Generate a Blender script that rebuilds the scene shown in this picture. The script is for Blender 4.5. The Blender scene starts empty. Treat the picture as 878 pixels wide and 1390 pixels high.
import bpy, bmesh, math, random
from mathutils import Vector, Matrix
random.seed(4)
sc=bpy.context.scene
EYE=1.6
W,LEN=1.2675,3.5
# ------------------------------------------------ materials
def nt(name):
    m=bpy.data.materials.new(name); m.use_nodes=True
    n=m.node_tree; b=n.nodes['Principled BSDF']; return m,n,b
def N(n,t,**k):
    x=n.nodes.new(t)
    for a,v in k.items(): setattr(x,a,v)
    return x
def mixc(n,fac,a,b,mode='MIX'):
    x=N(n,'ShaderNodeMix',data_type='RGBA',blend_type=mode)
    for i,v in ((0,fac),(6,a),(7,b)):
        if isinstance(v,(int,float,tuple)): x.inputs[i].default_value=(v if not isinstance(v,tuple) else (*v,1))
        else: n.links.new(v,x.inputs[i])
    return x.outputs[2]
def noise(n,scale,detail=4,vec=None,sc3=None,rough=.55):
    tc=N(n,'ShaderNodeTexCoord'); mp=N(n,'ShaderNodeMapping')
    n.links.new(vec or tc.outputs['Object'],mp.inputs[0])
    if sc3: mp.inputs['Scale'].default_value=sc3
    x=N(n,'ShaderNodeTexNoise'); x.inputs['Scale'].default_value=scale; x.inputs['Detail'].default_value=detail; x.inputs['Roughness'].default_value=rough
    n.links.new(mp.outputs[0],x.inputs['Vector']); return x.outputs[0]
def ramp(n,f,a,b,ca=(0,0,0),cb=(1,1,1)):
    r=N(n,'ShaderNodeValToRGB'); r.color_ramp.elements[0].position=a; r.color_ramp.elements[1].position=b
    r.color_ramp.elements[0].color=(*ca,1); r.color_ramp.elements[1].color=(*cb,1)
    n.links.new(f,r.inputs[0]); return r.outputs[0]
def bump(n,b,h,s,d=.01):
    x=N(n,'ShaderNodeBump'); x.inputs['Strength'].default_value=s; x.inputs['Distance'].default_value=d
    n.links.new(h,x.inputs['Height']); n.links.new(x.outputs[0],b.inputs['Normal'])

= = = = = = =

- WHAT IS REQUIRED -
Reproduce all of the data exactly as given.

- EXERCISE OUTPUT -
Generate a Blender script that rebuilds the scene shown in this picture. The script is for Blender 4.5. The Blender scene starts empty. Treat the picture as 878 pixels wide and 1390 pixels high.
import bpy, bmesh, math, random
from mathutils import Vector, Matrix
random.seed(4)
sc=bpy.context.scene
EYE=1.6
W,LEN=1.2675,3.5
# ------------------------------------------------ materials
def nt(name):
    m=bpy.data.materials.new(name); m.use_nodes=True
    n=m.node_tree; b=n.nodes['Principled BSDF']; return m,n,b
def N(n,t,**k):
    x=n.nodes.new(t)
    for a,v in k.items(): setattr(x,a,v)
    return x
def mixc(n,fac,a,b,mode='MIX'):
    x=N(n,'ShaderNodeMix',data_type='RGBA',blend_type=mode)
    for i,v in ((0,fac),(6,a),(7,b)):
        if isinstance(v,(int,float,tuple)): x.inputs[i].default_value=(v if not isinstance(v,tuple) else (*v,1))
        else: n.links.new(v,x.inputs[i])
    return x.outputs[2]
def noise(n,scale,detail=4,vec=None,sc3=None,rough=.55):
    tc=N(n,'ShaderNodeTexCoord'); mp=N(n,'ShaderNodeMapping')
    n.links.new(vec or tc.outputs['Object'],mp.inputs[0])
    if sc3: mp.inputs['Scale'].default_value=sc3
    x=N(n,'ShaderNodeTexNoise'); x.inputs['Scale'].default_value=scale; x.inputs['Detail'].default_value=detail; x.inputs['Roughness'].default_value=rough
    n.links.new(mp.outputs[0],x.inputs['Vector']); return x.outputs[0]
def ramp(n,f,a,b,ca=(0,0,0),cb=(1,1,1)):
    r=N(n,'ShaderNodeValToRGB'); r.color_ramp.elements[0].position=a; r.color_ramp.elements[1].position=b
    r.color_ramp.elements[0].color=(*ca,1); r.color_ramp.elements[1].color=(*cb,1)
    n.links.new(f,r.inputs[0]); return r.outputs[0]
def bump(n,b,h,s,d=.01):
    x=N(n,'ShaderNodeBump'); x.inputs['Strength'].default_value=s; x.inputs['Distance'].default_value=d
    n.links.new(h,x.inputs['Height']); n.links.new(x.outputs[0],b.inputs['Normal'])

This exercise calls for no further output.